What you have to do -
Output all lines exactly.
(begin)
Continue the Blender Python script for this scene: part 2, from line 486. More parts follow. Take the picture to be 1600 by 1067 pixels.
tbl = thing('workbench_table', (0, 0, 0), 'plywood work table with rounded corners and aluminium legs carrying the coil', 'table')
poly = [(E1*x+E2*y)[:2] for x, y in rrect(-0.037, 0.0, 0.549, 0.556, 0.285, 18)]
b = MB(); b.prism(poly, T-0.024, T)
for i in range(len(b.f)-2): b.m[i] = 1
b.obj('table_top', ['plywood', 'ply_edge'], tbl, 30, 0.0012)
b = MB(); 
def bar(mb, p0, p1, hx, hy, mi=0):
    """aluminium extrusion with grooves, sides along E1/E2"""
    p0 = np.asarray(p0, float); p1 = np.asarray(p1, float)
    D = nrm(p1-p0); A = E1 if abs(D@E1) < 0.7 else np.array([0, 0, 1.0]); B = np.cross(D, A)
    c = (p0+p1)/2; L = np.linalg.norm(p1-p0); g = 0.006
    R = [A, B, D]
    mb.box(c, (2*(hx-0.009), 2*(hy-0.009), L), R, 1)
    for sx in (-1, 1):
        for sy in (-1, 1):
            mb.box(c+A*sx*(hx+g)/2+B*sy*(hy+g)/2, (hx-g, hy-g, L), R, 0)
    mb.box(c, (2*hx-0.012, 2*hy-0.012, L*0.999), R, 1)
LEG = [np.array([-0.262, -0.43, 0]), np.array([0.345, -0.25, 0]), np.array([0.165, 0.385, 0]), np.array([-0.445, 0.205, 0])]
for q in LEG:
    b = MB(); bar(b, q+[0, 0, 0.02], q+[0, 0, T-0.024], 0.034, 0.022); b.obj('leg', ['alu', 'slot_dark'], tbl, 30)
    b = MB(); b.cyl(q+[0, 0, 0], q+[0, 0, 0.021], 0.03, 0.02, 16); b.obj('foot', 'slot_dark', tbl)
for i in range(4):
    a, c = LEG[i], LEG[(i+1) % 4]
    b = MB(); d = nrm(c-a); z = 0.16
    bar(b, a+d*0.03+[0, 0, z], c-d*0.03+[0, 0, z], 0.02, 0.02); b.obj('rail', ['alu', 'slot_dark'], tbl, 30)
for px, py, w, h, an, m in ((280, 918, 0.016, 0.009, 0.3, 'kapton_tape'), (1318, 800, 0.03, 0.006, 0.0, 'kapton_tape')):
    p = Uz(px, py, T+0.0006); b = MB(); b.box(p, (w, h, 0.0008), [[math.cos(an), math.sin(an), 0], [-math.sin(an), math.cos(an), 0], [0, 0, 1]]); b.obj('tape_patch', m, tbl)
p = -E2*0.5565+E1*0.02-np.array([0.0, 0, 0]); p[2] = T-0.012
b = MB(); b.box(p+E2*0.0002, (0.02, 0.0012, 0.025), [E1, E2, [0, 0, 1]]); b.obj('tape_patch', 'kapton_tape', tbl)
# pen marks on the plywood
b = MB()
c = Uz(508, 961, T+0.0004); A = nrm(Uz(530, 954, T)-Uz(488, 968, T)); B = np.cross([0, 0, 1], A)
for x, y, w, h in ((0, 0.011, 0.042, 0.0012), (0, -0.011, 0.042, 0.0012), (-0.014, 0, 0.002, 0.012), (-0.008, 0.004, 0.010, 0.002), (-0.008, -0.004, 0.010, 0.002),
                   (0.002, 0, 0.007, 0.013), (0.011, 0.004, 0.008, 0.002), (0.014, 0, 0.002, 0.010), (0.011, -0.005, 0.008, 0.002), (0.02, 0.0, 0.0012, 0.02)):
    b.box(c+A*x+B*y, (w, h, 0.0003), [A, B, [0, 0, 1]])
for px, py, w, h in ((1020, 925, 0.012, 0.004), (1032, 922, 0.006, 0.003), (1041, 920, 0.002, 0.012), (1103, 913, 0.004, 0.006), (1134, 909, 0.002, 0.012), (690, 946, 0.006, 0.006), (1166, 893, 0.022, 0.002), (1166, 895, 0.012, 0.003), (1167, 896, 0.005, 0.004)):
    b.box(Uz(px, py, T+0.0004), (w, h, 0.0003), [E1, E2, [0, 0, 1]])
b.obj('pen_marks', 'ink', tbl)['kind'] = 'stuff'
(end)
Worked answer -
Continue the Blender Python script for this scene: part 2, from line 486. More parts follow. Take the picture to be 1600 by 1067 pixels.
tbl = thing('workbench_table', (0, 0, 0), 'plywood work table with rounded corners and aluminium legs carrying the coil', 'table')
poly = [(E1*x+E2*y)[:2] for x, y in rrect(-0.037, 0.0, 0.549, 0.556, 0.285, 18)]
b = MB(); b.prism(poly, T-0.024, T)
for i in range(len(b.f)-2): b.m[i] = 1
b.obj('table_top', ['plywood', 'ply_edge'], tbl, 30, 0.0012)
b = MB(); 
def bar(mb, p0, p1, hx, hy, mi=0):
    """aluminium extrusion with grooves, sides along E1/E2"""
    p0 = np.asarray(p0, float); p1 = np.asarray(p1, float)
    D = nrm(p1-p0); A = E1 if abs(D@E1) < 0.7 else np.array([0, 0, 1.0]); B = np.cross(D, A)
    c = (p0+p1)/2; L = np.linalg.norm(p1-p0); g = 0.006
    R = [A, B, D]
    mb.box(c, (2*(hx-0.009), 2*(hy-0.009), L), R, 1)
    for sx in (-1, 1):
        for sy in (-1, 1):
            mb.box(c+A*sx*(hx+g)/2+B*sy*(hy+g)/2, (hx-g, hy-g, L), R, 0)
    mb.box(c, (2*hx-0.012, 2*hy-0.012, L*0.999), R, 1)
LEG = [np.array([-0.262, -0.43, 0]), np.array([0.345, -0.25, 0]), np.array([0.165, 0.385, 0]), np.array([-0.445, 0.205, 0])]
for q in LEG:
    b = MB(); bar(b, q+[0, 0, 0.02], q+[0, 0, T-0.024], 0.034, 0.022); b.obj('leg', ['alu', 'slot_dark'], tbl, 30)
    b = MB(); b.cyl(q+[0, 0, 0], q+[0, 0, 0.021], 0.03, 0.02, 16); b.obj('foot', 'slot_dark', tbl)
for i in range(4):
    a, c = LEG[i], LEG[(i+1) % 4]
    b = MB(); d = nrm(c-a); z = 0.16
    bar(b, a+d*0.03+[0, 0, z], c-d*0.03+[0, 0, z], 0.02, 0.02); b.obj('rail', ['alu', 'slot_dark'], tbl, 30)
for px, py, w, h, an, m in ((280, 918, 0.016, 0.009, 0.3, 'kapton_tape'), (1318, 800, 0.03, 0.006, 0.0, 'kapton_tape')):
    p = Uz(px, py, T+0.0006); b = MB(); b.box(p, (w, h, 0.0008), [[math.cos(an), math.sin(an), 0], [-math.sin(an), math.cos(an), 0], [0, 0, 1]]); b.obj('tape_patch', m, tbl)
p = -E2*0.5565+E1*0.02-np.array([0.0, 0, 0]); p[2] = T-0.012
b = MB(); b.box(p+E2*0.0002, (0.02, 0.0012, 0.025), [E1, E2, [0, 0, 1]]); b.obj('tape_patch', 'kapton_tape', tbl)
# pen marks on the plywood
b = MB()
c = Uz(508, 961, T+0.0004); A = nrm(Uz(530, 954, T)-Uz(488, 968, T)); B = np.cross([0, 0, 1], A)
for x, y, w, h in ((0, 0.011, 0.042, 0.0012), (0, -0.011, 0.042, 0.0012), (-0.014, 0, 0.002, 0.012), (-0.008, 0.004, 0.010, 0.002), (-0.008, -0.004, 0.010, 0.002),
                   (0.002, 0, 0.007, 0.013), (0.011, 0.004, 0.008, 0.002), (0.014, 0, 0.002, 0.010), (0.011, -0.005, 0.008, 0.002), (0.02, 0.0, 0.0012, 0.02)):
    b.box(c+A*x+B*y, (w, h, 0.0003), [A, B, [0, 0, 1]])
for px, py, w, h in ((1020, 925, 0.012, 0.004), (1032, 922, 0.006, 0.003), (1041, 920, 0.002, 0.012), (1103, 913, 0.004, 0.006), (1134, 909, 0.002, 0.012), (690, 946, 0.006, 0.006), (1166, 893, 0.022, 0.002), (1166, 895, 0.012, 0.003), (1167, 896, 0.005, 0.004)):
    b.box(Uz(px, py, T+0.0004), (w, h, 0.0003), [E1, E2, [0, 0, 1]])
b.obj('pen_marks', 'ink', tbl)['kind'] = 'stuff'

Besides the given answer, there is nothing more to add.